KPK Duga Ada Aliran Uang Proyek Fiktif Amarta Karya ke AirNav Indonesia dan Apartemen di Margonda
Ali menambahkan, terdapat satu saksi yang turut dipanggil, tetapi memilih mangkir yakni Adi Firmansyah selaku wiraswasta
Penulis: Ilham Rian Pratama
Editor: Eko Sutriyanto
Laporan Wartawan Tribunnews.com, Ilham Rian Pratama
TRIBUNNEWS.COM, JAKARTA - Komisi Pemberantasan Korupsi (KPK) menduga ada aliran uang proyek fiktif PT Amarta Karya (Persero) ke AirNav Indonesia dan sebuah apartemen di Margonda, Depok, Jawa Barat.
Dugaan itu didalami penyidik KPK saat memeriksa Direktur Utama AirNav Indonesia, Polana Banguningsih Pramesti dan Building Manager Kawasan Taman Melati Margonda, Ashadi Cahyadi, Rabu (2/8/2023).
Keduanya diperiksa sebagai saksi dalam penyidikan kasus dugaan korupsi proyek pada PT Amarta Karya (Persero) tahun 2018-2020, untuk melengkapi berkas perkara tersangka Direktur Utama PT Amarta Karya, Catur Prabowo dkk.
"Kedua saksi hadir dan didalami pengetahuannya antara lain dugaan adanya aliran uang dari proyek fiktif PT AK (Amarta Katya) ke beberapa kegiatan bisnis perusahaan," kata Juru Bicara KPK Ali Fikri, Kamis (3/8/2023).
"Selanjutnya akan didalami dan dikonfirmasi lebih lanjut ke beberapa pihak," Ali menambahkan.

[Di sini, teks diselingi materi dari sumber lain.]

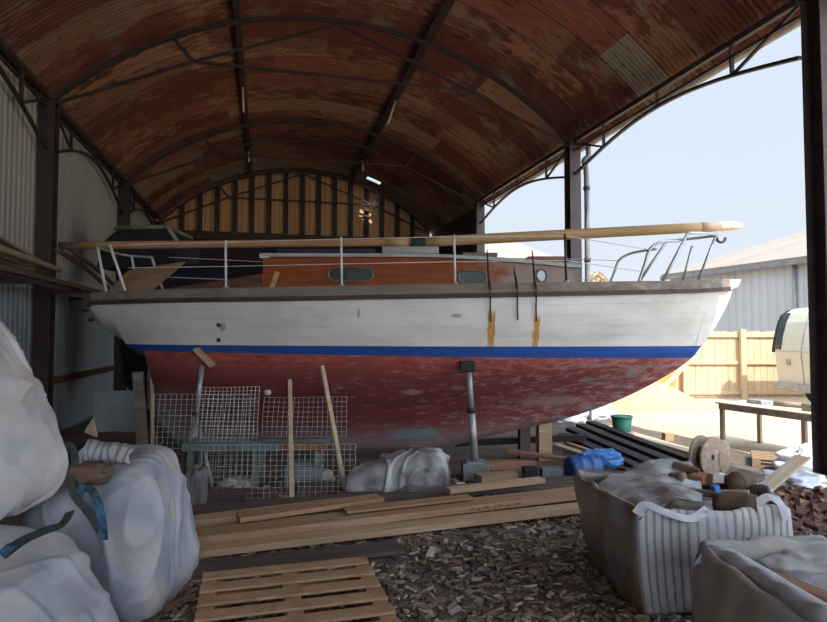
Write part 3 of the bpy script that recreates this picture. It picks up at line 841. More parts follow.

Baca juga: KPK Tetapkan Dirut dan Dirkeu BUMN PT Amarta Karya Tersangka Korupsi Subkontraktor Fiktif
Ali menambahkan, terdapat satu saksi yang turut dipanggil, tetapi memilih mangkir. Dia adalah Adi Firmansyah selaku wiraswasta.
"Saksi tidak hadir dan jadwal ulang," katanya.
Dalam kasus ini, KPK menetapkan Direktur Utama PT Amarta Karya, Catur Prabowo dan Direktur Keuangan Amarta Karya, Trisna Sutisna sebagai tersangka.
Kasus ini diawali pada 2017, ketika Catur Prabowo memerintahkan Trisna dan pejabat akuntansi di PT Amarta Karya untuk mempersiapkan sejumlah uang yang diperuntukkan bagi kebutuhan pribadi Catur Prabowo.
"Untuk merealisasikan perintah tersebut, nantinya sumber uang diambil dari pembayaran berbagai proyek yang dikerjakan PT AK Persero," kata Wakil Ketua KPK Alexander Marwata dalam jumpa pers di Gedung KPK, Jakarta Selatan, Rabu (17/5/2023).
Sebagai realisasinya, Trisna bersama dengan beberapa staf di PT Amarta Karya kemudian mendirikan dan mencari badan usaha berbentuk CV.
Badan usaha itu digunakan menerima pembayaran subkontraktor dari PT Amarta Karya tanpa melakukan pekerjaan subkontraktor yang sebenarnya (fiktif).
Pada tahun 2018, dibentuk beberapa badan usaha CV fiktif sebagai vendor yang akan menerima berbagai transaksi pembayaran dari kegiatan proyek itu.